Après avoir vu "First cow" de Kelly Reichards il y a 15 jours, je n'ai guère été dépaysé en voyant " Pig", ces deux films, aussi réussis l'un que l'autre, se passant dans les forêts de l'Oregon, avec à chaque fois un animal domestique servant de fil rouge à l'intrigue, et échappant aux scénarios convenus. J'ai lu certaines critiques ici mettant en cause la cohérence du scénario. Je ne suis pas de cet avis, car si le réalisme effectivement peut être éventuellement critiqué, le souffle du film, très lyrique, est assez fort pour imposer l'œuvre. Tout comme Melville parvient à le faire avec" Moby Dick". Encore un animal mythique recherché par les hommes, et vu comme une métaphore du sacré.
C'est donc un film puissant et visionnaire, partant du postulat survivaliste, d'un homme névrosé, ayant abandonné la gloire d'une fonction qui est devenu depuis quelque temps prestigieuse, celle de cuisinier d'excellence, pour vivre en ermite, tout au fond d'une forêt sombre de l'Oregon, à proximité de Portland. Sa seule compagnie est celle d'une truie truffière, dont il vend une partie de sa production à un jeune homme, n'échangeant avec lui que quelques mots, à chaque fois qu'il vient lui rendre visite. Une sorte de facteur finalement, seul lien avec le monde extérieur.
L'enlèvement nocturne de la nuit, après un déchainement de violence va déranger cet ordre immuable et minimaliste, et projeter le misanthrope vers la ville. Le lien qu'il a construit avec l'animal, on le sait dés les premières images, est intensément affectif.
Tout est à la fois très brut de coffrage, dans ce film et se joue tout autant sur le fil de l'émotion cachée. Ce pas de deux était très difficile sans doute à obtenir. Peu de dialogues, mais les images parlent d'elles mêmes autant que les situations.
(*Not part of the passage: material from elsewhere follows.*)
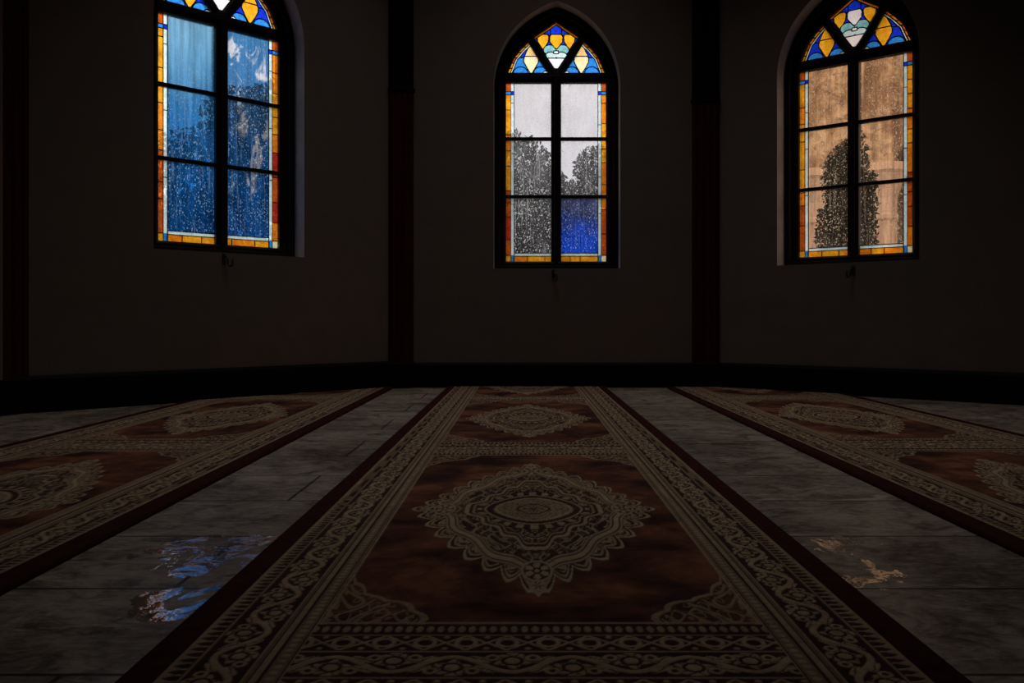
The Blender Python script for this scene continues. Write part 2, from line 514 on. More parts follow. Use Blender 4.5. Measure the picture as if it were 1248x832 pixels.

Suivent des interrogations sur le sens de la vie, la qualité de ses engagements, le regard rétrospectif que l'on jette sur les choses, et la vision désenchantée d'un monde qui semble sur le bord d'une catastrophe à venir, dont le vieil homme se fait l'écho.
La vague n'épargnera personne et engloutira tout, nous dit il. Il a senti sa menace à mesure que sa vie perdait son sens. J'ai pensé alors à cet autre film crépusculaire et étrange qu'est "Take Shelter"...Beaucoup d'œuvres actuellement nous disent de chercher un abri, de revenir à l'essentiel, de nous détourner de ce qui est vain et vulgaire. Et "Pig" est assurément un de ceux là!.